Vemos a un hombre viejo por los caminos de Yatzachi, y a nadie más. Quedan unos 180 habitantes, porque la mayoría emigró a Estados Unidos. Hay más nativos de Yatzachi en un barrio de Los Ángeles que en el propio Yatzachi. En una de las pocas casas de adobe que resisten en pie, vive doña Rebeca Llaguno, 60 años, una mujer chiquita de movimientos vivos, pelo blanco recogido en una coleta, camiseta gris, vaqueros, sandalias. Es maestra jubilada, la madre de Salvador.
– Cuando veo a alguien por la calle, me alegro mucho –dice–. ¡Todavía hay gente en mi pueblito!
Nos sienta a Salvador y a mí en una mesa de la cocina y saca una jarra de jugo de maracuyá. Luego prepara tortillas de maíz, frijoles y quesadillas. Cuenta que los últimos jóvenes se marchan a la ciudad, pero que ella no abandonará el pueblo.

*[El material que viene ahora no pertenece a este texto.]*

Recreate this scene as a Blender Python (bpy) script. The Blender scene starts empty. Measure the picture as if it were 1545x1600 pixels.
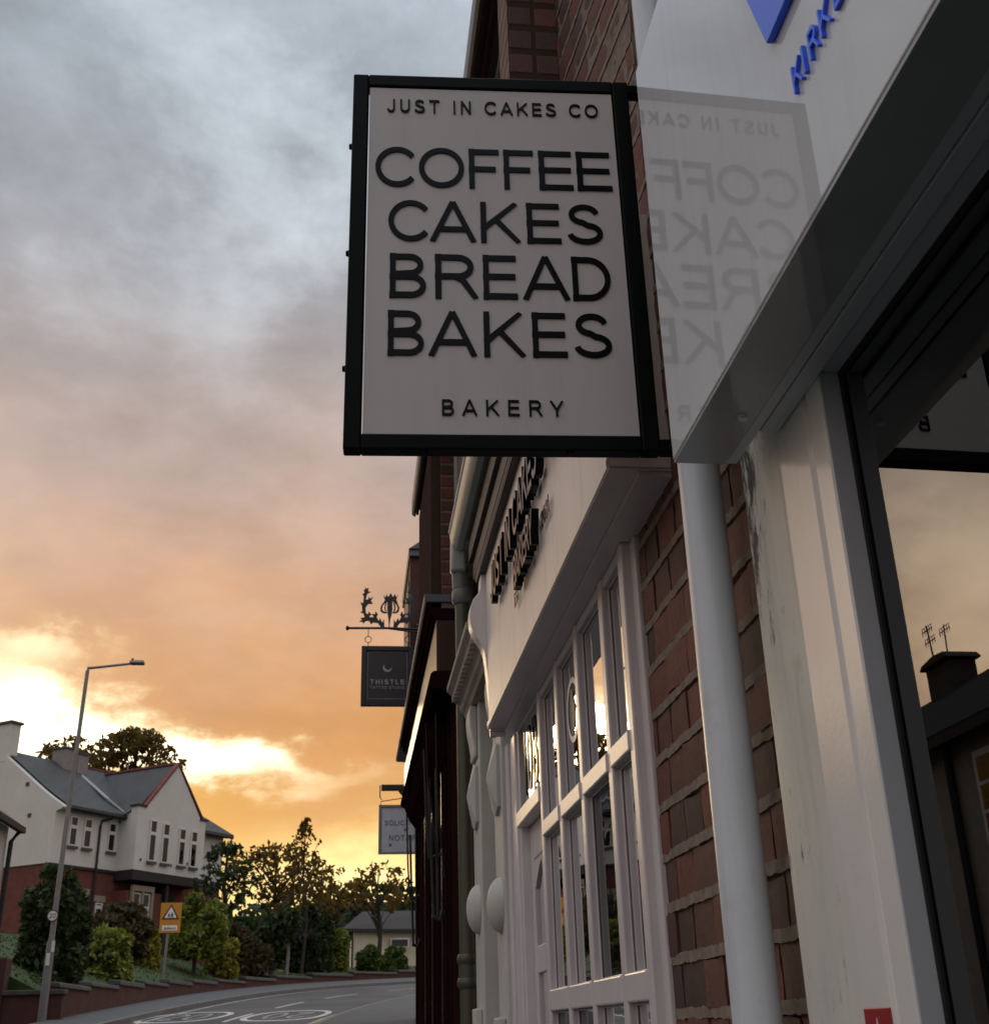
import bpy, bmesh, math, random
import numpy as np
from mathutils import Vector, Matrix
R = math.radians
SC = bpy.context.scene
COL = SC.collection
random.seed(7)

# ------------------------------------------------------------------ camera (eye level is z = 0)
F_PX, YAW, PIT, ROL = 1830.0, R(7.2), R(23.8), R(-1.6)
def _axes():
    cy, sy, cp, sp = math.cos(YAW), math.sin(YAW), math.cos(PIT), math.sin(PIT)
    f = Vector((sy*cp, cy*cp, sp)); r = Vector((cy, -sy, 0)); u = r.cross(f)
    cr, sr = math.cos(ROL), math.sin(ROL)
    return cr*r + sr*u, -sr*r + cr*u, f
AX_R, AX_U, AX_F = _axes()
cam = bpy.data.cameras.new('camera'); cam_o = bpy.data.objects.new('camera', cam); COL.objects.link(cam_o)
cam_o.matrix_world = Matrix(((AX_R.x, AX_U.x, -AX_F.x, 0), (AX_R.y, AX_U.y, -AX_F.y, 0), (AX_R.z, AX_U.z, -AX_F.z, 0), (0, 0, 0, 1)))
cam.sensor_width = 36; cam.sensor_fit = 'AUTO'; cam.lens = F_PX/1600*36
cam.clip_start = 0.02; cam.clip_end = 3000
cam.dof.use_dof = True; cam.dof.focus_distance = 2.3; cam.dof.aperture_fstop = 18
SC.camera = cam_o
def ray(x, y):
    return AX_R*((x-772.5)/F_PX) + AX_U*((800-y)/F_PX) + AX_F
def at(x, y, Y):                       # the point seen at pixel x, y of the photograph, Y metres down the street
    d = ray(x, y); return d*(Y/d.y)
def on_x(x, y, X):
    d = ray(x, y); return d*(X/d.x)

# ------------------------------------------------------------------ node helpers
class NT:
    def __init__(s, tree): s.t = tree; s.n = tree.nodes; s.l = tree.links
    def new(s, typ, **kw):
        n = s.n.new(typ)
        for k, v in kw.items(): setattr(n, k, v)
        return n
    def link(s, a, b): s.l.new(a, b)
    def put(s, sock, v):
        if isinstance(v, bpy.types.NodeSocket): s.link(v, sock)
        elif v is not None: sock.default_value = v
    def math(s, op, a, b=None, c=None, clamp=False):
        n = s.new('ShaderNodeMath', operation=op); n.use_clamp = clamp
        s.put(n.inputs[0], a); s.put(n.inputs[1], b); s.put(n.inputs[2], c)
        return n.outputs[0]
    def mix(s, f, a, b, blend='MIX'):
        n = s.new('ShaderNodeMix', data_type='RGBA', blend_type=blend)
        s.put(n.inputs[0], f); s.put(n.inputs[6], a); s.put(n.inputs[7], b)
        return n.outputs[2]
    def ramp(s, f, stops, interp='LINEAR'):
        n = s.new('ShaderNodeValToRGB'); e = n.color_ramp.elements; n.color_ramp.interpolation = interp
        while len(e) < len(stops): e.new(0.5)
        for i, (p, c) in enumerate(stops):
            e[i].position = p; e[i].color = c if len(c) == 4 else (*c, 1)
        s.put(n.inputs[0], f); return n.outputs[0]
    def noise(s, v, scale, detail=4, rough=.55, dist=0, out=0):
        n = s.new('ShaderNodeTexNoise'); n.inputs['Scale'].default_value = scale
        n.inputs['Detail'].default_value = detail; n.inputs['Roughness'].default_value = rough; n.inputs['Distortion'].default_value = dist
        if v is not None: s.link(v, n.inputs['Vector'])
        return n.outputs[out]
    def mapr(s, v, a, b, c=0, d=1):
        n = s.new('ShaderNodeMapRange'); n.clamp = True
        for i, q in enumerate((v, a, b, c, d)): s.put(n.inputs[i], q)
        return n.outputs[0]
    def scalev(s, v, sc):
        n = s.new('ShaderNodeMapping'); n.inputs['Scale'].default_value = sc; s.link(v, n.inputs['Vector']); return n.outputs[0]
def G(v): return (v, v, v, 1)
def hexc(r, g, b):
    f = lambda c: (c/255/12.92) if c/255 <= .04045 else ((c/255+.055)/1.055)**2.4
    return (f(r), f(g), f(b), 1)

# ------------------------------------------------------------------ world: sunset clouds over a low-sun sky
SUN_AZ, SUN_EL = R(-9), R(8)           # azimuth from the street direction (+Y), negative is left
def make_world():
    w = bpy.data.worlds.new('World'); SC.world = w; w.use_nodes = True
    T = NT(w.node_tree); T.n.clear()
    out = T.new('ShaderNodeOutputWorld'); bg = T.new('ShaderNodeBackground')
    tc = T.new('ShaderNodeTexCoord').outputs['Generated']
    sep = T.new('ShaderNodeSeparateXYZ'); T.link(tc, sep.inputs[0]); x, y, z = sep.outputs
    el = T.math('MULTIPLY', T.math('ARCSINE', z), 57.2958)
    az = T.math('MULTIPLY', T.math('ARCTAN2', x, y), 57.2958)
    # cloud plane coordinates
    den = T.math('ADD', T.math('MAXIMUM', z, 0.0), 0.22)
    cmb = T.new('ShaderNodeCombineXYZ'); T.put(cmb.inputs[0], T.math('DIVIDE', x, den)); T.put(cmb.inputs[1], T.math('DIVIDE', y, den)); T.put(cmb.inputs[2], z)
    cp = cmb.outputs[0]
    big = T.noise(T.scalev(cp, (1.0, .8, 1)), 2.4, 5, .5, .15)
    med = T.noise(T.scalev(cp, (1.0, .9, 1)), 5.5, 9, .58, .12)
    fine = T.noise(T.scalev(tc, (1, 1, 1.7)), 15, 9, .6, .15)
    wob = T.math('ADD', T.math('MULTIPLY', T.math('SUBTRACT', big, .5), 10), T.math('MULTIPLY', T.math('SUBTRACT', fine, .5), 3.2))
    e2 = T.math('ADD', el, wob)
    base = T.ramp(T.math('DIVIDE', e2, 60, clamp=True), [
        (0.00, hexc(255, 212, 110)), (0.07, hexc(250, 204, 104)), (0.13, hexc(238, 180, 96)), (.19, hexc(226, 164, 100)),
        (.27, hexc(217, 165, 122)), (.34, hexc(204, 165, 141)), (.43, hexc(184, 163, 155)), (.51, hexc(168, 159, 159)), (.60, hexc(163, 166, 173)),
        (.72, hexc(168, 176, 185)), (.82, hexc(186, 195, 205)), (1, hexc(222, 230, 240))])
    # away from the sunset the low sky is a dull mauve grey
    azd = T.math('ABSOLUTE', T.math('SUBTRACT', az, -9))
    away = T.mapr(azd, 35, 115)
    low = T.mapr(el, 55, 5)
    base = T.mix(T.math('MULTIPLY', away, low), base, hexc(186, 180, 182))
    # light and dark clumps
    lum = T.math('ADD', T.math('MULTIPLY', T.math('SUBTRACT', med, .5), 1.3), T.math('MULTIPLY', T.math('SUBTRACT', fine, .5), .55))
    hi = T.mapr(el, 14, 34)
    lum = T.math('MULTIPLY', lum, T.math('ADD', T.math('MULTIPLY', hi, .50), .30))
    lumc = T.math('ADD', 1.0, lum)
    col = T.mix(1.0, base, T.new('ShaderNodeCombineColor').outputs[0], 'MULTIPLY')
    mulnode = col.node; cc = T.new('ShaderNodeCombineColor')
    for i in range(3): T.put(cc.inputs[i], lumc)
    T.link(cc.outputs[0], mulnode.inputs[7])
    # pale blue-white breaks high up
    brk = T.math('MULTIPLY', T.mapr(T.math('ADD', T.math('MULTIPLY', med, .6), T.math('MULTIPLY', big, .4)), .51, .66), T.mapr(el, 26, 40))
    right = T.mapr(az, -14, 4, .45, 1)
    col = T.mix(T.math('MULTIPLY', T.math('MULTIPLY', brk, right), .9), col, hexc(222, 233, 240))
    # added boost overhead and away from the sunset, to light the street-facing fronts
    bo = T.math('ADD', 1.0, T.math('MULTIPLY', T.math('MULTIPLY', T.mapr(azd, 24, 75), T.mapr(el, 6, 30)), .5))
    bo = T.math('MULTIPLY', bo, T.mapr(el, 48, 72, 1, 1.25))
    c3 = T.new('ShaderNodeCombineColor')
    for i in range(3): T.put(c3.inputs[i], bo)
    col = T.mix(1.0, col, c3.outputs[0], 'MULTIPLY')
    # clear western sky glowing through gaps: soft elongated breaks with ragged edges
    wa = T.math('ADD', az, T.math('MULTIPLY', T.math('SUBTRACT', fine, .5), 9))
    we = T.math('ADD', el, T.math('ADD', T.math('MULTIPLY', T.math('SUBTRACT', med, .5), 3.4), T.math('MULTIPLY', T.math('SUBTRACT', fine, .5), 3.2)))
    def blob(a0, e0, sa, se, slope=0):
        da = T.math('SUBTRACT', wa, a0)
        de = T.math('SUBTRACT', T.math('SUBTRACT', we, e0), T.math('MULTIPLY', da, slope))
        q = T.math('ADD', T.math('POWER', T.math('ABSOLUTE', T.math('DIVIDE', da, sa)), 2), T.math('POWER', T.math('ABSOLUTE', T.math('DIVIDE', de, se)), 2))
        return T.math('EXPONENT', T.math('MULTIPLY', q, -1))
    gA = blob(-15.6, 13.5, 4.6, 2.1, -.15)
    gB = blob(-8.8, 12.15, 6.4, .95, -.10)
    gC = blob(1.5, 5.9, 8.0, 2.5)
    gE = blob(-34, 17, 9.5, 8.5, 0)
    gD = blob(-15, 16.8, 2.2, .7)
    gap = T.math('ADD', T.math('MULTIPLY', gA, 1.3), T.math('ADD', T.math('MULTIPLY', gB, 1.25), T.math('MULTIPLY', gD, .35)))
    gm = T.math('POWER', T.mapr(gap, .10, 1.25), 1.25)
    col = T.mix(T.math('MULTIPLY', T.mapr(gap, .02, .62), .8), col, (1.12, .80, .40, 1))
    col = T.mix(gm, col, (2.3, 2.05, 1.45, 1))
    col = T.mix(T.math('MULTIPLY', gC, .95), col, (1.7, 1.28, .58, 1))
    gec = T.new('ShaderNodeMix', data_type='RGBA', blend_type='ADD'); T.put(gec.inputs[0], gE); T.link(col, gec.inputs[6]); gec.inputs[7].default_value = (2.1, 1.65, 1.15, 1); col = gec.outputs[2]
    # the Nishita sky itself, seen thinly through the cloud
    sk = T.new('ShaderNodeTexSky', sky_type='NISHITA'); sk.sun_disc = False
    sk.sun_elevation = SUN_EL; sk.sun_rotation = SUN_AZ; sk.dust_density = 3
    skm = T.new('ShaderNodeMix', data_type='RGBA', blend_type='ADD'); T.put(skm.inputs[0], T.math('MULTIPLY', hi, .010))
    T.link(col, skm.inputs[6]); T.link(sk.outputs[0], skm.inputs[7])
    # below the horizon: dim ground tone
    fin = T.mix(T.mapr(el, -1.5, -.2, 1, 0), skm.outputs[2], (.10, .09, .08, 1))
    T.link(fin, bg.inputs[0]); bg.inputs[1].default_value = 1.0
    T.link(bg.outputs[0], out.inputs[0])
make_world()
sun = bpy.data.lights.new('sun', 'SUN'); sun.energy = .5; sun.angle = R(14); sun.color = (1, .72, .42)
sun_o = bpy.data.objects.new('sun', sun); COL.objects.link(sun_o)
sun_o.rotation_euler = Vector((-math.sin(SUN_AZ)*math.cos(SUN_EL), -math.cos(SUN_AZ)*math.cos(SUN_EL), -math.sin(SUN_EL))).to_track_quat('-Z', 'Y').to_euler()
SC.view_settings.view_transform = 'Standard'; SC.view_settings.look = 'None'; SC.view_settings.exposure = 0.0; SC.view_settings.gamma = 1
SC.cycles.max_bounces = 8; SC.cycles.transparent_max_bounces = 12; SC.cycles.caustics_reflective = False
SC.cycles.use_denoising = True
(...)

–¿Qué hace durante el día?
–Tengo unos pollos, arranco hierbas de la huerta, visito a los viejos que ya no pueden caminar, les llevo la compra cuando llega la camioneta semanal con los comestibles.

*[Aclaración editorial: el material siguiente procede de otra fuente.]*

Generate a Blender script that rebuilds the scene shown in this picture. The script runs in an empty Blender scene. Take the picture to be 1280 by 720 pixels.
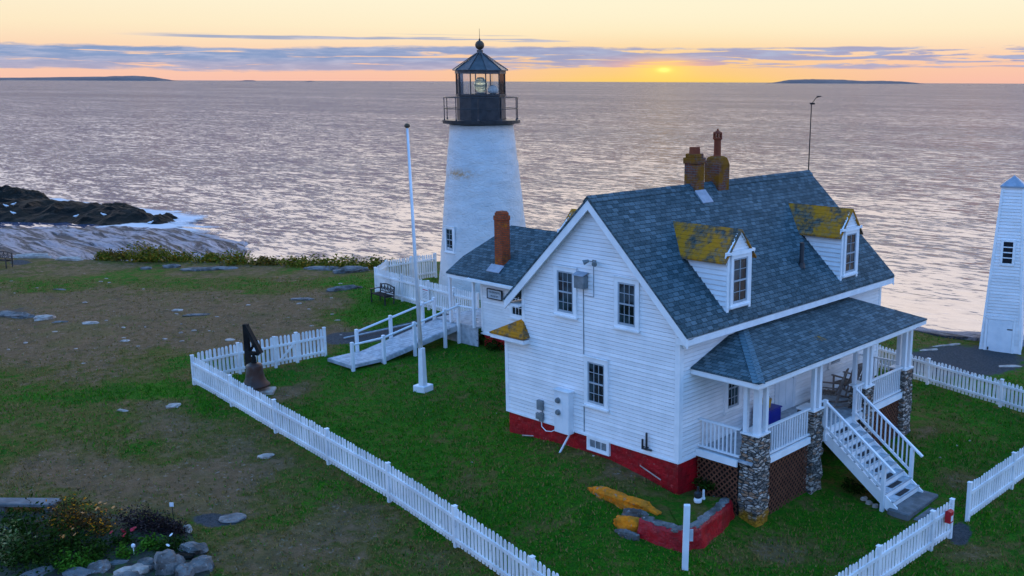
import bpy, math, random
import numpy as np
from mathutils import Vector, noise
random.seed(7); rng = np.random.default_rng(5)
scene = bpy.context.scene
col = scene.collection
R = math.radians
V = Vector

# ------------------------------------------------------------------ camera
F_PX, PX, PY, PITCH, ROLL, YAW = 1272.277, 788.616, 360.0, .20002, .0038878, .71505442
CAM = V((15.8227, -20.1684, 9.89626))
Fv = V((-math.sin(YAW)*math.cos(PITCH), math.cos(YAW)*math.cos(PITCH), -math.sin(PITCH)))
R0 = V((math.cos(YAW), math.sin(YAW), 0)); U0 = R0.cross(Fv)
Rv = R0*math.cos(ROLL) + U0*math.sin(ROLL); Uv = -R0*math.sin(ROLL) + U0*math.cos(ROLL)
cam_d = bpy.data.cameras.new('camera'); cam = bpy.data.objects.new('camera', cam_d); col.objects.link(cam)
from mathutils import Matrix
M = Matrix(((Rv.x, Uv.x, -Fv.x, CAM.x), (Rv.y, Uv.y, -Fv.y, CAM.y), (Rv.z, Uv.z, -Fv.z, CAM.z), (0, 0, 0, 1)))
cam.matrix_world = M
cam_d.sensor_width = 36; cam_d.lens = F_PX/1280*36
cam_d.shift_x = -(PX-640)/1280
cam_d.clip_start = .5; cam_d.clip_end = 120000
scene.camera = cam

def ray(x, y): return Rv*((x-PX)/F_PX) - Uv*((y-PY)/F_PX) + Fv
def onz(x, y, z):
    d = ray(x, y); return CAM + d*((z-CAM.z)/d.z)
def ony(x, y, Y):
    d = ray(x, y); return CAM + d*((Y-CAM.y)/d.y)
def onx(x, y, X):
    d = ray(x, y); return CAM + d*((X-CAM.x)/d.x)

# ------------------------------------------------------------------ terrain height
CP = np.array([(-6.7,0,-.74),(-2.5,-.2,-.55),(0,-.4,-.9),(1.9,.9,-1.66),(1.9,3.6,-1.55),(4.2,5,-1.7),(1.9,9.3,-1.32),
 (6.4,2.5,-1.75),(6,5,-1.72),(3.2,14.2,-1.25),(0,15,-1.1),(-.5,21,-1.2),(-4,21,-1.0),(-6,-5,-1.25),(-2.4,-5.6,-1.38),
 (2.5,-3,-1.52),(-18.3,-4.3,-.7),(-18.8,1.3,-.62),(-12.2,1,-.78),(-14.7,6,-.55),(-17,4,-.68),(-27,9.5,-.45),(-22.7,12.9,-.35),
 (-20,9,-.4),(-25,8,-.55),(-50,4,-.9),(-36,14,-.8),(-30,-5,-.9),(-11,-11,-1.1),(-6,-10,-1.3),(2,-10,-1.8),(9,-4,-2),
 (12,5,-2),(-20,-12,-1.1),(-10,-4,-1.02),(-9,12,-.5),(-10,17,-.6),(-40,-5,-1),(10,14,-1.6),(6,20,-1.4),(-70,-10,-1),(20,-15,-2.3),(-20,-30,-1.5),(16,25,-1.8)], float)
def _k(r2): return np.where(r2 > 1e-9, r2*np.log(r2+1e-12), 0.)*.5
_n = len(CP); _A = np.zeros((_n+3, _n+3))
_A[:_n,:_n] = _k(((CP[:,None,:2]-CP[None,:,:2])**2).sum(2)) + np.eye(_n)*2.5
_A[:_n,_n:] = np.c_[np.ones(_n), CP[:,:2]]; _A[_n:,:_n] = _A[:_n,_n:].T
_w = np.linalg.solve(_A, np.r_[CP[:,2], 0, 0, 0])
def lawn(x, y):
    x = np.atleast_1d(np.asarray(x, float)); y = np.atleast_1d(np.asarray(y, float))
    r2 = (x[:,None]-CP[None,:,0])**2 + (y[:,None]-CP[None,:,1])**2
    return _k(r2)@_w[:_n] + _w[_n] + _w[_n+1]*x + _w[_n+2]*y
def gz(x, y): return float(lawn(x, y)[0])
def ong(x, y, dz=0):
    z = -.9
    for _ in range(12):
        p = onz(x, y, z); z = .5*z + .5*(gz(p.x, p.y)+dz)
    p = onz(x, y, z); return V((p.x, p.y, gz(p.x, p.y)))
EDGE = np.array([(-75,-8.5),(-54.9,1.3),(-50,4.1),(-43.8,8.6),(-40.2,10.8),(-36,14.2),(-31,18.5),(-24,23),(-14,24.5),(-4.6,22.8),(-2.9,22.6),(-1.1,23.6),(.7,24.2),(12,29),(30,36)], float)
def edge_dist(x, y):
    """signed distance beyond the cliff edge (positive seaward) and arc parameter"""
    P = np.stack([np.asarray(x, float), np.asarray(y, float)], -1)
    best = np.full(P.shape[:-1], 1e9); sg = np.zeros(P.shape[:-1])
    for i in range(len(EDGE)-1):
        a, b = EDGE[i], EDGE[i+1]; d = b-a; L2 = d@d
        t = np.clip(((P-a)@d)/L2, 0, 1); q = a + t[...,None]*d
        dd = np.linalg.norm(P-q, axis=-1)
        side = d[0]*(P[...,1]-a[1]) - d[1]*(P[...,0]-a[0])
        m = dd < best; best = np.where(m, dd, best); sg = np.where(m, np.sign(side), sg)
    return best*sg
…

Doña Rebeca fue profesora en las escuelas indígenas de las montañas. Llegaba a esos pueblos sin carreteras, sin luz, sin agua corriente, donde los niños iban a la escuela desnudos, y les daba clases en una lengua que no se podía escribir.
Que decían que no se podía escribir.
Después de servirnos las tortillas, doña Rebeca entra en su cuarto, y vuelve con un librito amarillento de 1985. Es el alfabeto zapoteco que ella elaboró con otros cuatro maestros, y que sirvió para empezar una escritura común de la lengua zapoteca: un tesoro.
Cuando era niña, recuerda doña Rebeca, los maestros castigaban a los alumnos si hablaban zapoteco.
–Nos ponían una multa de cincuenta centavos, lo que ganaba mi padre por un día de trabajo en el campo. Si veíamos a un maestro por la calle, nos escapábamos, por el miedo de que nos oyera hablar en zapoteco. Cuando venían y nos preguntaban en español, nos quedábamos mudos. Así nos fuimos quedando mudos.
Al despedirnos, me regala el alfabeto y me pide que se lo enseñe a la gente. Porque no, no todos quedaron mudos.